◆ REQUIRED WORK ◆
Reproduce exactly and only the lines running from the one with "m.build('block','engine_dk',en)" through the one with "in range(7): bolt(m,(-2.15+k*.10,1.22,.355),(0,-1,0),.008,.008)", both end lines included.

◆ COLLECTED MATERIAL ◆
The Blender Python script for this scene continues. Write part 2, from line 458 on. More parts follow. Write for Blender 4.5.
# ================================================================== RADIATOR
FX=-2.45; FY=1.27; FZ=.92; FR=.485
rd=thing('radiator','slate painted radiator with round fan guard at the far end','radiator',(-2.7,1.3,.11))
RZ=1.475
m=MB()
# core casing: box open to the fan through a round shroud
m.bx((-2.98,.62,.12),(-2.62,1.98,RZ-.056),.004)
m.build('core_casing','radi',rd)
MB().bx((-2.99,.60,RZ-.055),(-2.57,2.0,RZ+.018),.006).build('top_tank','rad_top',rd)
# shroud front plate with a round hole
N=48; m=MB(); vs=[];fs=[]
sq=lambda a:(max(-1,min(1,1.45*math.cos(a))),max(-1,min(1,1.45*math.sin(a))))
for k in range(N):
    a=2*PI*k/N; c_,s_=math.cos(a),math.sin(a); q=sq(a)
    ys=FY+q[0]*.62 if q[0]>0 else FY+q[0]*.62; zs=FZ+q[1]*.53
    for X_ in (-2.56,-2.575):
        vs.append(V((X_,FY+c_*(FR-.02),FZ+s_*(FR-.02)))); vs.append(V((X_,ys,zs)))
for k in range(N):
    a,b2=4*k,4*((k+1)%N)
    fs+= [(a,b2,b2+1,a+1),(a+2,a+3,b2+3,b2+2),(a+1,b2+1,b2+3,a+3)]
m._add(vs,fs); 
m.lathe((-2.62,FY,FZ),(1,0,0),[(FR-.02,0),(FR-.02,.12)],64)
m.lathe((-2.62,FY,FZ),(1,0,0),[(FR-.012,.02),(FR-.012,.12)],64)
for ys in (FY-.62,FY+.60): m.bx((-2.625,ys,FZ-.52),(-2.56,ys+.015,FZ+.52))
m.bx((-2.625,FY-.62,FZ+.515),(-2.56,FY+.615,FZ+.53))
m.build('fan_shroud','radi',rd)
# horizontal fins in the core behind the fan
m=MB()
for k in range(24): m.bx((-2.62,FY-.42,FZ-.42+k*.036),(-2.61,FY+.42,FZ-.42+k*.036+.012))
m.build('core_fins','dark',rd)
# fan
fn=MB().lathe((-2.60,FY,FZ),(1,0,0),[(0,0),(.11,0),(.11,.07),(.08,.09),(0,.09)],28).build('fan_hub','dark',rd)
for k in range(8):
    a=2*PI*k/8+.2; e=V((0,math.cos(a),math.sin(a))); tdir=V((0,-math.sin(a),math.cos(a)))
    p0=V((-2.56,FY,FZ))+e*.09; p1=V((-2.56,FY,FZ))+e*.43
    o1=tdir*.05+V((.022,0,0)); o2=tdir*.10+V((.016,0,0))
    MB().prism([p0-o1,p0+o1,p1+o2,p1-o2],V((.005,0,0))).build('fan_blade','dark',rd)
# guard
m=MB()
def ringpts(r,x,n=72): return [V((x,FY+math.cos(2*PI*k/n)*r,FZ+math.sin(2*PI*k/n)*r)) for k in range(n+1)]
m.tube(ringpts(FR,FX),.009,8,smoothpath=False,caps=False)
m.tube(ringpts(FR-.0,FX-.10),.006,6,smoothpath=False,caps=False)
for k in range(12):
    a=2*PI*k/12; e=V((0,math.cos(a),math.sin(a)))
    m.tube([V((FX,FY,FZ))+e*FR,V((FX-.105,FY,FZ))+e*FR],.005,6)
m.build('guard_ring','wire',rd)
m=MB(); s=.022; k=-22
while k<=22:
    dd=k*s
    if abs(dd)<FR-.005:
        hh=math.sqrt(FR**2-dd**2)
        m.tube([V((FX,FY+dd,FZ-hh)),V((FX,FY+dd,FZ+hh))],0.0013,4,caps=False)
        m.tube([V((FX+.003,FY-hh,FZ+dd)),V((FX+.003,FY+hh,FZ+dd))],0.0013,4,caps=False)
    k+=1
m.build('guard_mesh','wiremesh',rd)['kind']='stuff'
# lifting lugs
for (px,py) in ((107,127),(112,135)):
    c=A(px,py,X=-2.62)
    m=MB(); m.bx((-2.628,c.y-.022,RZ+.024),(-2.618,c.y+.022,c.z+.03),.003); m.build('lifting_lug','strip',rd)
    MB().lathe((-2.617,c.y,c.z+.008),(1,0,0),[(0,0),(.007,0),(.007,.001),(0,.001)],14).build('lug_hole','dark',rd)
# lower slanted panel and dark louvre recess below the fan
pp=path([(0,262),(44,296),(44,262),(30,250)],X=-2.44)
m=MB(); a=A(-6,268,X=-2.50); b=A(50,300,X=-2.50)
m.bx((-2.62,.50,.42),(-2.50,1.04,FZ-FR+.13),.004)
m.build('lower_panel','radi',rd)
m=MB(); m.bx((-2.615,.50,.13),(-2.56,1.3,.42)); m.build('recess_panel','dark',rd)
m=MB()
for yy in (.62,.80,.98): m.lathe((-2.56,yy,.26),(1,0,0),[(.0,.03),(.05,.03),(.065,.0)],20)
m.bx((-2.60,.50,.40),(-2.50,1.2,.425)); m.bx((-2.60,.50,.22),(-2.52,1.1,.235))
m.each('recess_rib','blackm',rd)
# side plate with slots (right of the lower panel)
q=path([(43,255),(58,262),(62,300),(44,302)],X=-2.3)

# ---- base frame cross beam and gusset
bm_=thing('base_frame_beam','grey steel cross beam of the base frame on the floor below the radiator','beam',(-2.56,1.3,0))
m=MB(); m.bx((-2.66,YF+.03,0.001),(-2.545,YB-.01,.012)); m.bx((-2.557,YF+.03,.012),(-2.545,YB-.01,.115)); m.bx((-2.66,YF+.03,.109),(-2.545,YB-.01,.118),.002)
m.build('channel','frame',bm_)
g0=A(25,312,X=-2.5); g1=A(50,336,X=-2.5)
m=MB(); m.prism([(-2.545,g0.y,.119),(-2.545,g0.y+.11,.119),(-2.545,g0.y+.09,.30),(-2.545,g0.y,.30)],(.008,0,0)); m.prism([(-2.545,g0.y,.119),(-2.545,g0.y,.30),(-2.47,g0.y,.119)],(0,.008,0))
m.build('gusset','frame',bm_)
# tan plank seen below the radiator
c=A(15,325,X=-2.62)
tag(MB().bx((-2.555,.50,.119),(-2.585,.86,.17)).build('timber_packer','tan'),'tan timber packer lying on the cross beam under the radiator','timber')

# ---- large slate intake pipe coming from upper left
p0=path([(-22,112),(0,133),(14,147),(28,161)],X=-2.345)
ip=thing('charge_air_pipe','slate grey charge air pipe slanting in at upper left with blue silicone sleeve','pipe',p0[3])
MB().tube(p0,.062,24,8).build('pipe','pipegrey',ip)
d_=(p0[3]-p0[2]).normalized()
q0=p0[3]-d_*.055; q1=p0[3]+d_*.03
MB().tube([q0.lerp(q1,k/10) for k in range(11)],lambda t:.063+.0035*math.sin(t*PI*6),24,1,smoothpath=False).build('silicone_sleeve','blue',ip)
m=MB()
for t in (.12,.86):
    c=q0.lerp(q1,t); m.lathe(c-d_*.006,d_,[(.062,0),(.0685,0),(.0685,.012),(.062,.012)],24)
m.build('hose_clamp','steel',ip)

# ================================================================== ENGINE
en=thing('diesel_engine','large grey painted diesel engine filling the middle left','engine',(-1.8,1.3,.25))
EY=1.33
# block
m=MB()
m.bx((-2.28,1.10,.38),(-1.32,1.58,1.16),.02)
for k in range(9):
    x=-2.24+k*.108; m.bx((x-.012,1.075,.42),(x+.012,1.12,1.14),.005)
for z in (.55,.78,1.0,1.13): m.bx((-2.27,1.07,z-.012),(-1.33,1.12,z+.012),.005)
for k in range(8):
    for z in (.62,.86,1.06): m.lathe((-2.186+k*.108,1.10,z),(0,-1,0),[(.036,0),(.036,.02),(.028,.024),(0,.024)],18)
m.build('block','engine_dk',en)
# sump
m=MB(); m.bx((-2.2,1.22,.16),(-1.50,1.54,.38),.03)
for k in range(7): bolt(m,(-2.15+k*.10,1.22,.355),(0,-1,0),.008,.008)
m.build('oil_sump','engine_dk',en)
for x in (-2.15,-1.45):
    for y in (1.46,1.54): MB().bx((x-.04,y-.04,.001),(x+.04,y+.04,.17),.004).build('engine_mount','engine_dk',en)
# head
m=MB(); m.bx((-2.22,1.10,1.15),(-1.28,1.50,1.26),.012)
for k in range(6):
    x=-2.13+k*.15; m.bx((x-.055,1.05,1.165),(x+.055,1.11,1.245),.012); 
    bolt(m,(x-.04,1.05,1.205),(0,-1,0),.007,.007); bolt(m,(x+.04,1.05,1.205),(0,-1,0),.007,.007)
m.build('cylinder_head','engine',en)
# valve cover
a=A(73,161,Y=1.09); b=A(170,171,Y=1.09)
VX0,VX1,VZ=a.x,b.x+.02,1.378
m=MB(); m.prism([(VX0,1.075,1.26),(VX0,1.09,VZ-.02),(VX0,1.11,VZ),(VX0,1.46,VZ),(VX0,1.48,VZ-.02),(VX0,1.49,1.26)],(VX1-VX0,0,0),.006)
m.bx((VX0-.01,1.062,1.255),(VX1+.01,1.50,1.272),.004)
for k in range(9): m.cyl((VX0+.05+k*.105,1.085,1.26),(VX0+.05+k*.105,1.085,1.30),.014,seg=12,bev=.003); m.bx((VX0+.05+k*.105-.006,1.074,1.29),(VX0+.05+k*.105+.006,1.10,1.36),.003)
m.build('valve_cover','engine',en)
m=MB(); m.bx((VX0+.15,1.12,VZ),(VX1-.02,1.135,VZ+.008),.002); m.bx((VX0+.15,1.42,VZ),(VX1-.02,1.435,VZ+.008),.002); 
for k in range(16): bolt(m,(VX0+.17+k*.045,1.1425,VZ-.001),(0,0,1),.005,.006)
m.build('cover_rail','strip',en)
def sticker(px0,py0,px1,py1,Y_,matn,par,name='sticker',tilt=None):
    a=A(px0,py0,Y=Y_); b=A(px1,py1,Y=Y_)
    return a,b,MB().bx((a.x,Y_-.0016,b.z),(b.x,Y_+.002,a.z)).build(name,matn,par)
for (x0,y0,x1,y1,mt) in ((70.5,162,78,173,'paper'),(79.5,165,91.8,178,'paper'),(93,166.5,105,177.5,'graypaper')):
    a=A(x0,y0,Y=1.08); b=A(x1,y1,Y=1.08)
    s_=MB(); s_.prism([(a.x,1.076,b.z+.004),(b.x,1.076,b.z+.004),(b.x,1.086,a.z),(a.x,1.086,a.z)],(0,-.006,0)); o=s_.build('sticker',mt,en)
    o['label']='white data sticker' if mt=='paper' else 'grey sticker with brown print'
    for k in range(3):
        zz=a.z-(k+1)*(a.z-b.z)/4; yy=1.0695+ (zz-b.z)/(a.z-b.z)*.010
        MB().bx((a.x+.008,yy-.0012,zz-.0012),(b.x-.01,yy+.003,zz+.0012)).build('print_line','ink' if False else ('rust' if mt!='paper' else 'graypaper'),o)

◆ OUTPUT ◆
m.build('block','engine_dk',en)
# sump
m=MB(); m.bx((-2.2,1.22,.16),(-1.50,1.54,.38),.03)
for k in range(7): bolt(m,(-2.15+k*.10,1.22,.355),(0,-1,0),.008,.008)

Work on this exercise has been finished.